À 98 ans sonné, l´homme avait encore la force et les mots. il s´entretenait longtemps avec nous, me raconta son séjour en prison et la manifestation des femmes sur le pont de Grand-Bassam pour leur libération lui et ses compagnons de cellule. Voici le moment attendu: j´interpellai l´écrivain sur la place et le rôle assigné à la femme africaine dans la littérature africaine et précisement dans ses oeuvres à lui. Sacré David, comme s´il m´attendait lui et son compagnon Josué (le président de l´Asociation des auteurs ivoiriens). Ils me coupèrent court: la femme africaine aurait pu aussi écrire son histoire. Je cris à la tricherie car je n´attends que la réponse de l´auteur Dadié en personne. J´ai toujours rêvé poser cette question à un auteur de la Négritude en personne. « Dans une assemblée, ce sont les notables qui parlent `la place du chef » me répliqua Dadié. J´insistai pour avoir une réponse de lui. Elle vint enfin la réplique; la Négritude est une littérature de combat c´est la raison pour laquelle, il y´avait peu de place pour la femme.

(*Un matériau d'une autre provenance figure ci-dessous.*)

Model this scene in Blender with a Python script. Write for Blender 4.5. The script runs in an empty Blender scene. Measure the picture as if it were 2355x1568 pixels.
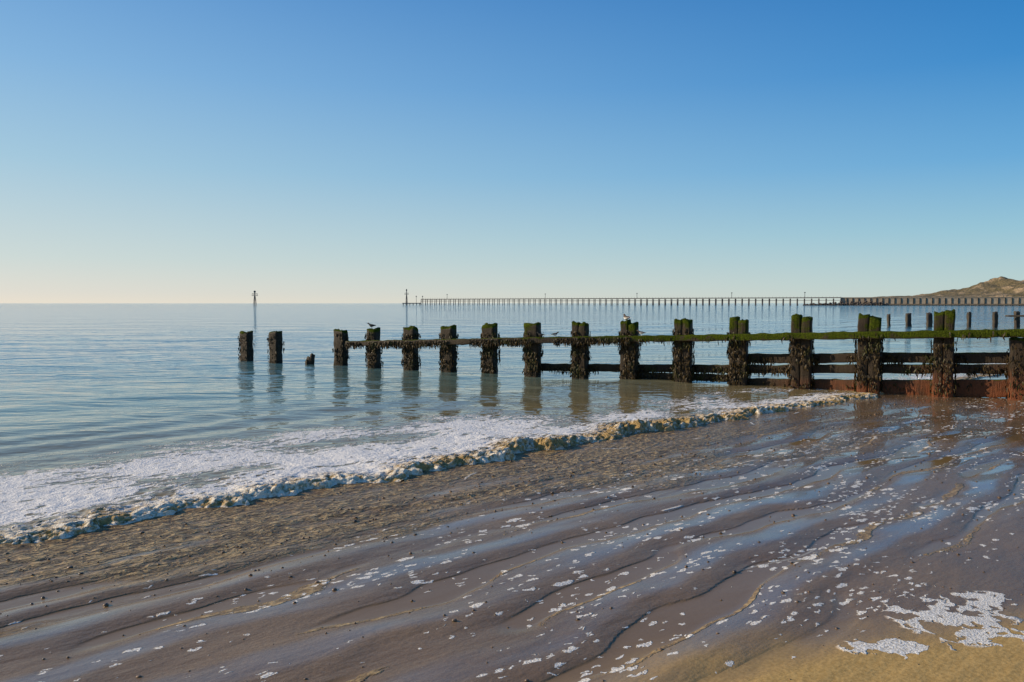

Ce dimanche 11 Mai 2014, on s´est donné une poignée de mains Bernard Dadié, Josué Guebo, David Kpelly et moi et les lignes de nos mains se sont unies en faisceaux de lumières portant la réconciliation pour la Côte d´Ivoire et pour l´Afrique entière. En quittant la résidence de l´auteur, j´ai emporté l´image d´un homme, les plaisanteries d´un bon humoriste mais surtout une nouvelle vision de son époque et l´appréhension de mon époque.